Respekt für das Kantatenwerk zeigt Hagel dabei nicht und kürzt es erst mal auf anderthalb Stunden. In diese komprimierte Fassung packt er allerlei hinein, was ihm zu Weihnachten so einfällt und vermischt es munter miteinander: vordergründig natürlich die biblische Geschichte mit Krippe, herabschwebendem Engel, Hirten und ihren leibhaftig erscheinenden Schafen. Weiter marschieren Weihnachtsmänner und Nussknacker auf, wirbeln possierliche Kinder mit Flügelchen und Nonnen mit bizarren Hauben herum, und last but not least gibt es auch noch sanft-ironische Kritik an Kommerzialisierung und Konsum, wofür ein Geschenkeballett und eine pantomimischer Ehekrach unterm Weihnachtsbaum stehen. Das alles spielt sich im Umkreis des Altars ab, vor dem auch Chor und Orchester gruppiert sind, und weil dieses Weihnachtsoratorium vor allem eine Unterhaltungsrevue sein will, wird hauptsächlich getanzt. Gleich vier Choreografen sind involviert: Norman Beck, Ingo Günther, Aleks Uvarov und Yeri Anarika Vargas Sanchez zeichnen verantwortlich für die Mixtur aus historischem, zeitgenössischem, Standard- und Revuetanz. Das Resultat ist eine bemüht fröhliche Glitzershow ohne jeglichen Tiefgang, die das Deutsche Fernsehballett gemeinsam mit Schülern der Staatlichen Ballettschule Berlin flott über die Rampe bringt . Am schönsten allerdings sind die Szenen ohne große Aktion, bei denen die Innenwände der Kuppel in verschiedenen Farben beleuchtet werden – dann flackert so etwas wie besinnliche Stimmung auf.

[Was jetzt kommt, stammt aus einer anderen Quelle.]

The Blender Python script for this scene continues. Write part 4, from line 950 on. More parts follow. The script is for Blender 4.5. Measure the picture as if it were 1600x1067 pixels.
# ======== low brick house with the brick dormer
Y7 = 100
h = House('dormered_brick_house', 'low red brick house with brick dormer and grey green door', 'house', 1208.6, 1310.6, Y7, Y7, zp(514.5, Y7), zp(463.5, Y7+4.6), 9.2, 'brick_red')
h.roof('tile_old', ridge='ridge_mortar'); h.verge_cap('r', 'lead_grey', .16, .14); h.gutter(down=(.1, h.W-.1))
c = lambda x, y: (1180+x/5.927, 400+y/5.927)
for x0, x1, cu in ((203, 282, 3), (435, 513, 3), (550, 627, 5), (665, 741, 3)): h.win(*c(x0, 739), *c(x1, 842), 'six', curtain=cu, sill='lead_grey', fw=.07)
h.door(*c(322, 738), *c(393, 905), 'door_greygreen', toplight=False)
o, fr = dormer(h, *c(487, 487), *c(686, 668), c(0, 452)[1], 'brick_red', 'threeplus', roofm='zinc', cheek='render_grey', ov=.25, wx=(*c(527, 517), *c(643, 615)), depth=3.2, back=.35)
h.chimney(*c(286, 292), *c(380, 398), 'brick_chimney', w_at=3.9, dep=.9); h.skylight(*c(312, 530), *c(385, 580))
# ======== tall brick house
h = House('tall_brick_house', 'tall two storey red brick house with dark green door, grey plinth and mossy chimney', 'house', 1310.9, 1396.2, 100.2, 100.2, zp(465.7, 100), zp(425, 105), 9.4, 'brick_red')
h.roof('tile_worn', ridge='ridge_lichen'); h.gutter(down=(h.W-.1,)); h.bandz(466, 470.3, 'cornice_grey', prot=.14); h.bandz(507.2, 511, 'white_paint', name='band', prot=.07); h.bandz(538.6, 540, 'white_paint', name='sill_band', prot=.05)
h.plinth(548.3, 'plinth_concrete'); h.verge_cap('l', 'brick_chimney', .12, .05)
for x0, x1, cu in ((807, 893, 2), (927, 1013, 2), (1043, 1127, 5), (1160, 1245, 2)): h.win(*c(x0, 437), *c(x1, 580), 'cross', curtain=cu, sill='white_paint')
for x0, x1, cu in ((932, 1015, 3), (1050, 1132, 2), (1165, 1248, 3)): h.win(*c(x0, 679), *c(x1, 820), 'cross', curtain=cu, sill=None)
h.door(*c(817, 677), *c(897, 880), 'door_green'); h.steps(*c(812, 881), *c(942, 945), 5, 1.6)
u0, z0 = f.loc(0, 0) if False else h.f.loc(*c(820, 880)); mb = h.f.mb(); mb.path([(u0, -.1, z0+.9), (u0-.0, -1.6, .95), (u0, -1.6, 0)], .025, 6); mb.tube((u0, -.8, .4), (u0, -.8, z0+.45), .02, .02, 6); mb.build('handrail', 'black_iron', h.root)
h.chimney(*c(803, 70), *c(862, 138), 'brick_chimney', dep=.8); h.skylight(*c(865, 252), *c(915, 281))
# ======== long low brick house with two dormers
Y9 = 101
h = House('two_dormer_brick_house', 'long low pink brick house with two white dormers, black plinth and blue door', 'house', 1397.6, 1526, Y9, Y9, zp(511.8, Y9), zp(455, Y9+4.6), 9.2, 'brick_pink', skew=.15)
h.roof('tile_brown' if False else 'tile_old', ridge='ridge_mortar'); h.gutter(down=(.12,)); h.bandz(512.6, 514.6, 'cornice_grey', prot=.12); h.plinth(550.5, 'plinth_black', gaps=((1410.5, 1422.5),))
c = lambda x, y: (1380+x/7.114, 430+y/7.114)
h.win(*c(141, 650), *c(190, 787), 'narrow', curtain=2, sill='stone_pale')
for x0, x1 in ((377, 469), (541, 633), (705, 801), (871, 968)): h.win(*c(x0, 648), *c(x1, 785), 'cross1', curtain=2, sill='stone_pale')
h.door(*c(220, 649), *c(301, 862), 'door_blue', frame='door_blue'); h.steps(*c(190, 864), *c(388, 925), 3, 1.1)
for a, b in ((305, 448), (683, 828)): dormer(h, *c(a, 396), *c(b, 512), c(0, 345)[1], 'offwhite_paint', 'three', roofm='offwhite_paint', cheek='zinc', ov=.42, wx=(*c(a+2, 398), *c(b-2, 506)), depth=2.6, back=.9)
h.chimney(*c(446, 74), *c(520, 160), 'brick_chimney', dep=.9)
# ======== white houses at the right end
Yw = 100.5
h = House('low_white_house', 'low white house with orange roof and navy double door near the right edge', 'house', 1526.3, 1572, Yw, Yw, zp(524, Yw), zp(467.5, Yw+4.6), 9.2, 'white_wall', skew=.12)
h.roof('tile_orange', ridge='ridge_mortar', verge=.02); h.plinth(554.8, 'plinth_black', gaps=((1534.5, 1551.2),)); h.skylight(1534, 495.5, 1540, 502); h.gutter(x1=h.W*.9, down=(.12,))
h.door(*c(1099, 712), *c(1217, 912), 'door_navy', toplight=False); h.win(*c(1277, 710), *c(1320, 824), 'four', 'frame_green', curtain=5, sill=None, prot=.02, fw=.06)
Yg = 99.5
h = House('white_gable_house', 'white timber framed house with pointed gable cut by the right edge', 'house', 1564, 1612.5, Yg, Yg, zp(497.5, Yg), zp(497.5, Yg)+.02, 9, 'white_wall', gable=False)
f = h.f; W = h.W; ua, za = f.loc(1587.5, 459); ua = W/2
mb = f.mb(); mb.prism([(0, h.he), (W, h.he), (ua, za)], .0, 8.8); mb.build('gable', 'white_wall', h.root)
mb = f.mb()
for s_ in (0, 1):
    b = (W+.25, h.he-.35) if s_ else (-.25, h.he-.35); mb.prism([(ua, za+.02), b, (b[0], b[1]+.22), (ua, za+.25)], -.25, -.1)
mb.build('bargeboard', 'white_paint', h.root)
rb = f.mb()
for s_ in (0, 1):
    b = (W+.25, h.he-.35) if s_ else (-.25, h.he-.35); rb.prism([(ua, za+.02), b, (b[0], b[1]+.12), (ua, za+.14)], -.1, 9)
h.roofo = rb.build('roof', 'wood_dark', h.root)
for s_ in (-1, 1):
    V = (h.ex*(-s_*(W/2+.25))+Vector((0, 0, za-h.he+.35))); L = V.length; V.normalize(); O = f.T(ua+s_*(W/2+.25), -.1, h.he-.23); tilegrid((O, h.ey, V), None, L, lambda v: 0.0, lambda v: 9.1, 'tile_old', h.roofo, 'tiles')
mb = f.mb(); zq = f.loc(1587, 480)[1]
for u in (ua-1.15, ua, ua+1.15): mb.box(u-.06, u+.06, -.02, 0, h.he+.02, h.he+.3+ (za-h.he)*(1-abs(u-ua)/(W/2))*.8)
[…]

Wenig Grund zur Freude macht die musikalische Seite, was nicht nur an der problematischen Domakustik liegt. Von den durch Mikroports verstärkt singenden Solisten, die nur sparsam in die Szene integriert sind, überzeugt allein Marianne Schechtel mit sattem Alt und ebenmäßiger Stimmführung. Goran Cah nimmt zwar mit angenehmem Tenor und geschmeidigen Koloraturen für sich ein, bleibt aber vokal sehr schmal, während sich die Sopranistin Cristiane Roncaglio und der Bass Till Blackwedel Bachs Arien und Duett mit wenig Stilsicherheit annähern. Wenigstens der von Steffen Schubert einstudierte Ernst-Senff-Chor lässt durchgehend homogene Klangkultur hören. Christoph Hagel selbst eilt flink durch die Partitur, ohne den wackeren Berliner Symphonikern besondere Feinheiten abzuverlangen.

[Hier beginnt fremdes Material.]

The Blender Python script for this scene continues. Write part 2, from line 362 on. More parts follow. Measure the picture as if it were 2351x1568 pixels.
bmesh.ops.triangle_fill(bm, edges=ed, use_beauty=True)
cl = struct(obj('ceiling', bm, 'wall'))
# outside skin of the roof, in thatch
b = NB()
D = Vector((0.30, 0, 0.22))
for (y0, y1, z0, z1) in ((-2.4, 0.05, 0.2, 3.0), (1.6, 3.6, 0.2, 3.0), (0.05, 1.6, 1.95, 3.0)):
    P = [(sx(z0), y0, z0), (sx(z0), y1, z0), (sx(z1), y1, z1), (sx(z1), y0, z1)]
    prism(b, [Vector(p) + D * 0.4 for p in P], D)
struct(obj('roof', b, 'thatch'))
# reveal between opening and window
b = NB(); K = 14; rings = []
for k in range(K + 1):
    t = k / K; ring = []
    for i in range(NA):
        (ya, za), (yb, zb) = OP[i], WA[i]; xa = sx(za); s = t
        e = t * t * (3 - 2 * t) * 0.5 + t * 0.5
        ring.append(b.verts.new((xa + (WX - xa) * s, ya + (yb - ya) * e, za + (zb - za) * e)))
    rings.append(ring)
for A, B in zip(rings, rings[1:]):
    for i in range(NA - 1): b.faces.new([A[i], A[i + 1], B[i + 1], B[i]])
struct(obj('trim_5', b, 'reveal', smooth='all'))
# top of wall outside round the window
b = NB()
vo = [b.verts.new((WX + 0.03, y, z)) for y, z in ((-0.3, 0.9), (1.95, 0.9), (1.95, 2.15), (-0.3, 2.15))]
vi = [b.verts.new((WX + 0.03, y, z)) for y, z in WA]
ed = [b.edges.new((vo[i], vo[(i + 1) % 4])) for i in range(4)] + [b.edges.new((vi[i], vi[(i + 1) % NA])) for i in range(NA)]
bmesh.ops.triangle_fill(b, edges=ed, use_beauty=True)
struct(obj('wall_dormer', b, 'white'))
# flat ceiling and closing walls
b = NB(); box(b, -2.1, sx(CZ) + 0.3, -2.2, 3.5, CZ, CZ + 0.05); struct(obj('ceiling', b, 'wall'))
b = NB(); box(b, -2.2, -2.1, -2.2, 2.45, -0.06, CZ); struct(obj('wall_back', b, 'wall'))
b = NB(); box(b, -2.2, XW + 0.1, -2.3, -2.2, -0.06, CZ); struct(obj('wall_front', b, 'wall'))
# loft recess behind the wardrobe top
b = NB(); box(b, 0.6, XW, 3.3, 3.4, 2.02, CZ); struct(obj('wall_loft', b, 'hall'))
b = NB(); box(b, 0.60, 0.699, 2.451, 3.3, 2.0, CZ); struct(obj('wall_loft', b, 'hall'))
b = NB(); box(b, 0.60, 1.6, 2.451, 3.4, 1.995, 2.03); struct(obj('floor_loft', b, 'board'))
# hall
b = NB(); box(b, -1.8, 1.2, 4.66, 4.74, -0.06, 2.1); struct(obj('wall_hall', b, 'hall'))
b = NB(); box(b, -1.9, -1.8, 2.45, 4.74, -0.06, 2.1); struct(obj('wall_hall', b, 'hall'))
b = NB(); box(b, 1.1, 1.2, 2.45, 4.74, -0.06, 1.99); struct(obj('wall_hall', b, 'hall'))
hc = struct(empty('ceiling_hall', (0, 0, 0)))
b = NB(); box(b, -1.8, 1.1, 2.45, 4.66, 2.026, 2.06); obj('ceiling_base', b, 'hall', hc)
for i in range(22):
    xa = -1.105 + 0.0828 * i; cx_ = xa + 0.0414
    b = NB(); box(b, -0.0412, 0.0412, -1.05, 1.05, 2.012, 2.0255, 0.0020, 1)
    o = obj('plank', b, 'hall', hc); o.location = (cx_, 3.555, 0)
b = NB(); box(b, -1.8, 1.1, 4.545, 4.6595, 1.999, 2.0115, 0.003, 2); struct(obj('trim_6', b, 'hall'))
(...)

Zum Ärgernis wird das Finale der fast ausverkauften Samstagabend-Vorstellung. Denn das Ensemble tritt zum Schlussapplaus schon w ährend des letzten Chorals an, der dadurch wie bei einer Zugabe zerklatscht wird. Das aber ist allem Unterhaltungsanspruch zum Trotz für eine Weihnachtsoratorium-Show kein angemessenes Ende.